There are specific analyses throughout the book that are very useful. For example, a nice contribution is a framework for analyzing relational risk (chap. 4) that is central to the book. The framework spells out the extent to which an alliance participant is beholden to its partners, the sources of switching costs, and the likely dynamics that ensue. There is a brief description of a partial empirical test of the framework (though its appearance in a separate chapter detracts from its utility). As part of the discussion of this framework, the author begins to discuss propensities to engage in opportunistic behavior, driven by habits and emotions, among other factors. Here, the author is on the verge of a nice interdisciplinary extension to what is essentially a simple economic model. For my taste, the synthesis with insights from other fields did not go far enough in this instance. Deeper analysis of trust, habits, and perceptions, drawing from cognitive science and from behavioral economics, would certainly have been possible. This example is not atypical. Insights abound but the most cogent examples seem to apply rudimentary, powerful, economic reasoning rather than interdisciplinary synthesis of the sort that is claimed as a particular strength of the book. Other examples of specific insights are the analysis of the optimal number of partners in an alliance and a game-theoretic analysis of U.S. and Japanese alliance form as a function of contextual variation.

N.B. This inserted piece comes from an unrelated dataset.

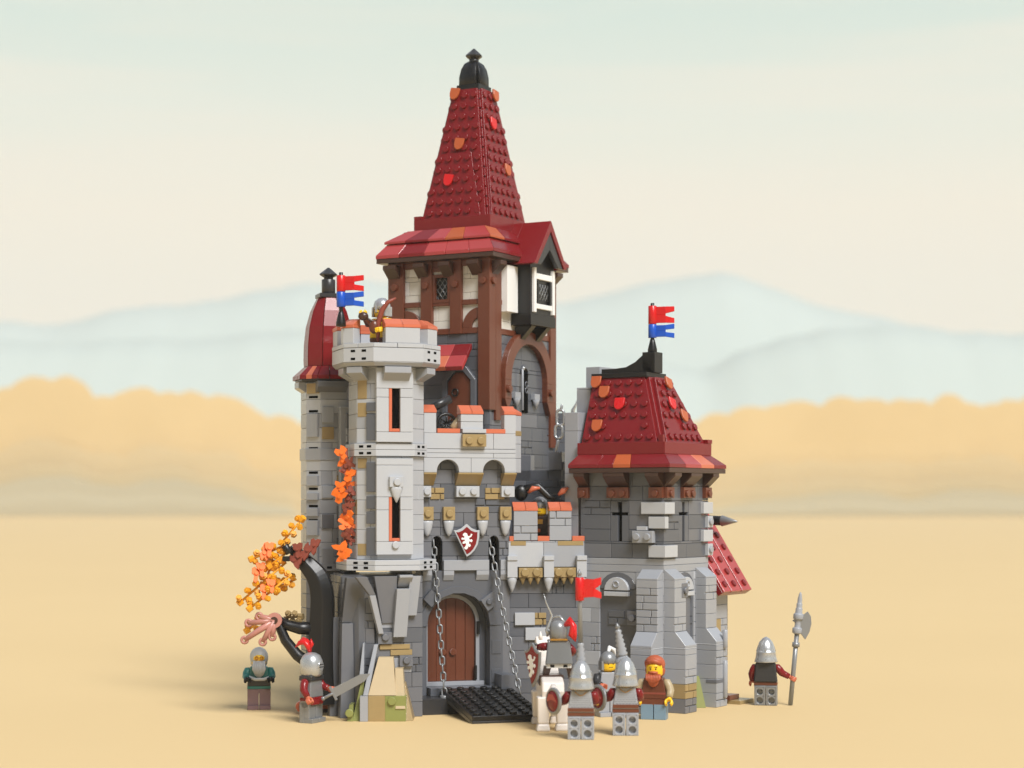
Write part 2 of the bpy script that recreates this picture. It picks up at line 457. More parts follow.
merlon(FP[7][0], -.1, .9, mz0, mz1, mz2, T); merlon(FP[6][0], 3.0, 4.0, mz0, mz1, mz2, T, hip=.2)
merlon(FP[1][0], .9, 2.4, mz0, mz1, mz2, T, hip=.2)
merlon(FP[3][0], 0, 2.83, mz0, mz1, mz2, T); merlon(FP[4][0], .6, 3.4, mz0, mz1, mz2, T)
merlon(FP[5][0], 0, 2.83, mz0, mz1, mz2, T); merlon(FP[2][0], .8, 3.2, mz0, mz1, mz2, T); merlon(FP[6][0], .2, 1.6, mz0, mz1, mz2, T)

# ---------------- rear turret with the domed red roof
ZR = lambda py: HCAM + (HORI-py)/11.75
tx, ty = at(328.5, 7.0), 7.0
U = thing('domed_turret', 'slender pale grey turret with a dark red domed roof behind the eight-sided tower', 'tower', (tx, ty, 0), AR)
OU = octa(2.15, 1.0)
b = MB(); b.prism(inset(OU, .3), 0, ZR(382), DG)
polywall(b, OU, 0, ZR(570), [(DG, 5), (MG, 4)], 111, which=[5, 6, 7, 0, 1], mas=.1)
polywall(b, OU, ZR(570), ZR(384), [(VL, 6), (LG, 4)], 131, which=[5, 6, 7, 0, 1, 2], mas=0, lens=(1, 2, 2))
b.T = faces_of(OU)[0][0]
for za, zb, m_ in ((ZR(566), ZR(548), LG), (ZR(528), ZR(514), MG), (ZR(498), ZR(486), LG), (ZR(440), ZR(428), DT), (ZR(424), ZR(408), LG)):
    b.box(.1, 1.1, -.2, .3, za, zb, m_)
b.T = faces_of(OU)[7][0]
for za, zb in ((ZR(568), ZR(545)), (ZR(535), ZR(520)), (ZR(516), ZR(508)), (ZR(500), ZR(493)), (ZR(486), ZR(476)), (ZR(438), ZR(415))):
    b.box(.15, 1.25, -.25, .3, za, zb, LG)
for zz_ in (ZR(398.5), ZR(412.5), ZR(449), ZR(454.5), ZR(459), ZR(473), ZR(489), ZR(506), ZR(520), ZR(557), ZR(562)):
    b.box(.25, 1.15, -.03, .1, zz_-.1, zz_+.1, VD)
b.T = Matrix.Identity(4)
b.build('turret_wall', U)
oct_ring(2.4, 1.15, ZR(570), ZR(563), LG, 'ledge', par=U)
oct_ring(2.25, 1.05, ZR(461), ZR(449), LG, 'string_course', par=U, holes=False)
FU = faces_of(OU)
corbel_on(FU[6][0], .3, 2.0, ZR(395), ZR(383.5), .6, LG, U); corbel_on(FU[0][0], -.4, 2.2, ZR(395), ZR(383), .7, MG, U)
s = MB(FU[7][0]); s.box(.1, 1.3, -.15, .3, ZR(395), ZR(385), DT); s.build('corbel', U)
s = MB(); s.prism(octa(2.6, 1.2), ZR(382.5), ZR(378.5), CH)
s.build('eaves', U)
s = MB()
prof = [(3.1, 378), (3.0, 377), (2.1, 367.5)]
rgs = [[(x, y, ZR(py)) for x, y in octa(h*.93, h*.42)] for h, py in prof]
for i, (M, L) in enumerate(faces_of(octa(2.9, 1.3))):
    n = 3
    a = rgs[1][i]; bq = rgs[1][(i+1) % 8]; c = rgs[2][(i+1) % 8]; d = rgs[2][i]
    for k in range(n):
        f0, f1 = k/n+.01, (k+1)/n-.01
        L4 = lambda p, q, t: Vector(p).lerp(Vector(q), t)
        lo = [L4(a, bq, f0), L4(a, bq, f1), L4(d, c, f1), L4(d, c, f0)]
        nn = Vector((0, 0, -.35))
        s.loft([p+nn for p in lo], lo, NO if (i == 7 and k == 1) else DR)
s.build('eaves_tiles', U)
# dome
s = MB(); dome = [(1.95, 367.5), (1.98, 360), (1.95, 345), (1.8, 328), (1.45, 312), (.95, 299)]
for i in range(8):
    rows = []
    for h, py in dome:
        o8 = octa(h, h*.52)
        a = Vector((*o8[i], ZR(py))); c = Vector((*o8[(i+1) % 8], ZR(py))); d = (c-a).normalized()
        rows.append([a + d*.03, c - d*.03, (c-d*.03)*1.0 + Vector((-c.x*.2, -c.y*.2, 0)), a + d*.03 + Vector((-a.x*.2, -a.y*.2, 0))])
    s.rings(rows, DR, False)
s.prism(octa(1.7, .8), ZR(367), ZR(340), BD)
s.build('domed_roof', U, bevel=.03)
s = MB(); s.box(-.95, .95, -.95, .95, ZR(298.5), ZR(294.5), CH); s.cyl((0,0,ZR(294.5)), (0,0,ZR(280)), .58, .58, CH)
s.cyl((0,0,ZR(280)), (0,0,ZR(277.5)), .4, .4, CH)
s.rings([[(r*math.cos(PI/4*i), r*math.sin(PI/4*i), ZR(py)) for i in range(8)] for r, py in ((.5, 277.5), (.78, 275.5), (.78, 274.5), (.08, 268))], CH, False)
s.build('finial', U)
# linking wall between turret and front tower
s_ = thing('link_wall', 'narrow grey wall joining the domed turret to the eight-sided tower, hung with orange vine', 'wall', (AX, AY, 0), AR)
b = MB(LF); wall(b, -9.5, -3.2, 0, ZT(560), -3.1, .6, PAL_DK, 77, mas=.1); wall(b, -9.5, -3.2, ZT(560), ZT(410), -2.9, .6, [(LG, 5), (MG, 3)], 78, mas=.05)
b.T = Matrix.Identity(4)
b.box(-3.3, -2.5, 3.6, 4.5, ZT(556), ZT(405), LG); b.box(-3.35, -2.45, 3.5, 4.6, ZT(405), ZT(402.5), LG)
b.box(-3.5, -2.5, 5.2, 6.4, ZT(443), ZT(424), VL); b.box(-3.5, -2.5, 5.2, 6.4, ZT(424), ZT(413), NO)
for (v0_, v1_, za, zb_, m_) in ((4.7, 6.2, ZT(556), ZT(540), DG), (4.8, 6.6, ZT(522), ZT(506), MG), (5.0, 6.4, ZT(500), ZT(490), LG), (4.8, 6.2, ZT(486), ZT(474), DT), (4.8, 6.9, ZT(470), ZT(450), LG), (5.2, 6.5, ZT(409), ZT(398), LG)):
    b.box(-3.35, -2.6, v0_, v1_, za, zb_, m_)
b.build('wall', s_)

# ---------------- gatehouse
ZG = lambda py: HCAM + (HORI-py)/12.1
G = thing('gatehouse', 'grey gatehouse with battlements, heraldic shield, hanging chains and an arched brown gate', 'gatehouse', (AX, AY, 0), AR)
U0, U1 = 2.8, 10.75
VW = .7; VO = -.3
b = MB()
DU0, DU1, DC, DRr, DZS = 3.3, 8.75, 6.05, 2.45, 7.6
SL = [(3.75, 4.65), (8.7, 9.6)]
zs0, zs1 = ZG(571), ZG(536)
wall(b, U0-.5, U1-.1, ZG(472), ZG(566), VW, .9, [], 0) if False else None
hol = [(a, c, zs0-.5, zs1+.0) for a, c in SL]
wall(b, U0-.3, U1-.2, ZG(571), ZG(455), VW, .8, [(MG, 7), (DG, .6)], 21, holes=[(a, c, zs0, zs1) for a, c in SL], mas=.25)
for a, c in SL:           # rounded heads of the chain slots
    bb = MB(); arch_panel(bb, a-.02, c+.02, zs1-.5, zs1+.02, (a+c)/2, .42, zs1-.45, VW-.0, VW+.7, MG)
    b.v, b.f = b.v, b.f
    o_ = len(b.v); k_ = b.slot(MG); b.v += bb.v; b.f += [[o_+i for i in f] for f in bb.f]; b.m += [k_]*len(bb.f); b.s += bb.s
    b.box(a-.1, c+.1, VW+.8, VW+.95, zs0-.3, zs1+.3, VD)
# dado with tan masonry patches
for u, w, z0_, z1_ in ((3.6, 1.2, ZG(499.5), ZG(487.5)), (8.35, 1.7, ZG(499.5), ZG(487.5))):
    brick(b, u, u+w, z0_, z1_, VW-.12, VW+.2, TN if False else DT, True, random.Random(3))
b.T = RF; wall(b, VW+.1, 8, 0, ZG(455), -(U1-.2), .8, PAL_DARK, 23, mas=.1)
b.T = Matrix.Identity(4)
b.build('upper_wall', G)
b = MB()
arch_panel(b, DU0-.9, DU1+1.2, 0, ZG(571)-.01, DC, 2.75, 7.0, VW, VW+1.3, DG)
arch_ring(b, DC, 2.75, 3.35, 7.0, VW-.1, VW+.1, DG, n=9)
b.box(DU1+1.15, U1-.2, VW+.02, VW+1, 0, ZG(571)-.02, MG)
for zz_ in (2.2, 4.6, 7.0): b.box(DU1+.2, DU1+1.0, VW-.06, VW+.1, zz_, zz_+1.15, DG)
b.build('gate_surround', G)
b = MB()   # inner frame round the door
arch_panel(b, DC-2.75, DC+2.75, 2.0, ZG(571)-.3, DC-.25, 2.1, 7.2, VW+1.3, VW+1.6, DG)
arch_ring(b, DC-.25, 2.1, 2.42, 7.2, VW+1.1, VW+1.3, LG, n=12)
b.box(DC-.25+2.1, DC-.25+2.42, VW+1.1, VW+1.3, 2.3, 7.2, LG); b.box(DC-.25-2.42, DC-.25-2.1, VW+1.1, VW+1.3, 2.3, 7.2, LG)
b.box(DC-2.7, DC+2.5, VW+.8, VW+1.4, 1.95, 2.3, LG)
b.box(DC+1.9, DC+2.12, VW+.85, VW+1.2, 6.2, 7.3, BK); b.box(DC+1.7, DC+1.9, VW+.9, VW+1.2, 2.4, 3.6, BK)
b.build('door_frame', G)
d = MB()
dc = DC-.25
for k in range(5):
    x0 = dc-2.1 + k*.84; x1 = x0+.82
    zt = lambda x: 7.2 + math.sqrt(max(2.12**2 - (x-dc)**2, 0))
    xs = [x0, (x0+x1)/2, x1]
    d.prism_xz([(x0, 2.3), (x1, 2.3)] + [(x, zt(x)) for x in xs[::-1]], VW+1.4 + (.03 if k % 2 else 0), VW+1.7, BR)
d.build('gate_door', G)
for x in (dc-.75, dc+.15):
    k = MB(); k.stud((x, VW+1.4, 4.75), (0, -1, 0), BR, .3, .22); k.build('door_knob', G)
b = MB()
b.box(U0-.3, 3.7, VW-.3, VW+.1, ZG(571), ZG(560.5), LG); b.box(4.7, 8.65, VW-.3, VW+.1, ZG(571), ZG(560.5), LG); b.box(9.65, U1-.2, VW-.3, VW+.1, ZG(571), ZG(560.5), LG)
for u in (3.0, 4.75, 7.2, 9.8): pass
b.build('ledge', G)
for u0, u1 in ((2.9, 3.7), (4.7, 5.6), (7.55, 8.65), (9.65, 10.5)):
    s = MB(); inv_slope(s, u0, u1, VW-.3, VW+.05, ZG(581), ZG(571.2), LG, .35); s.build('ledge_bracket', G)
s = MB(); s.prism_xz([(2.9, 9.3), (3.6, 8.6), (4.3, 9.4), (3.6, 10.1)], VW-.5, VW, DG); s.build('corner_block', G)
s = MB(); s.prism_xz([(7.9, 9.1), (8.5, 8.2), (9.2, 8.7), (9.0, 9.9)], VW-.4, VW, MG); s.stud((8.6, VW-.4, 9.0), (0,-1,0), DG, .25); s.build('corner_block', G)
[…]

Some simple organizational changes might have made the book easier to read. First, material that ought to have been found in one place in the book is sometimes spread quite widely. For instance, on the central question of why firms enter alliances, there is some information toward the end of chapter 2 and further information in the middle of chapter 3. Similarly, chapter 4 is devoted to governance, but there is a long subsection with this title in the previous chapter. Second, there is some material whose connection to the study of alliances is not clarified. For example, chapter 2 is intended as a discussion of the context in which alliances occur, but this is not, to my mind, what it delivered. The contextual features considered--scale and scope, differentiation, cooperation, spillover control, integration and disintegration, location, globalization, and internationalization--seem to be a set of constructs that would be equally applicable for many issues that social scientists study. The chapter does not ma ke the case for how these are particularly relevant to the study of alliances, nor does it explain why this particular list of constructs is chosen for discussion. Third, the author employs a device of "shaded inserts" in the text. These inserts are sometimes used to provide real-world illustrations of concepts, presumably intended especially to reach the practitioner audience that the author had in mind, but I think these would have been more compelling had they offered greater detail. Sometimes the inserts are also used to highlight conceptual ideas, though it was not apparent to me why some ideas were chosen for highlighting but others were not.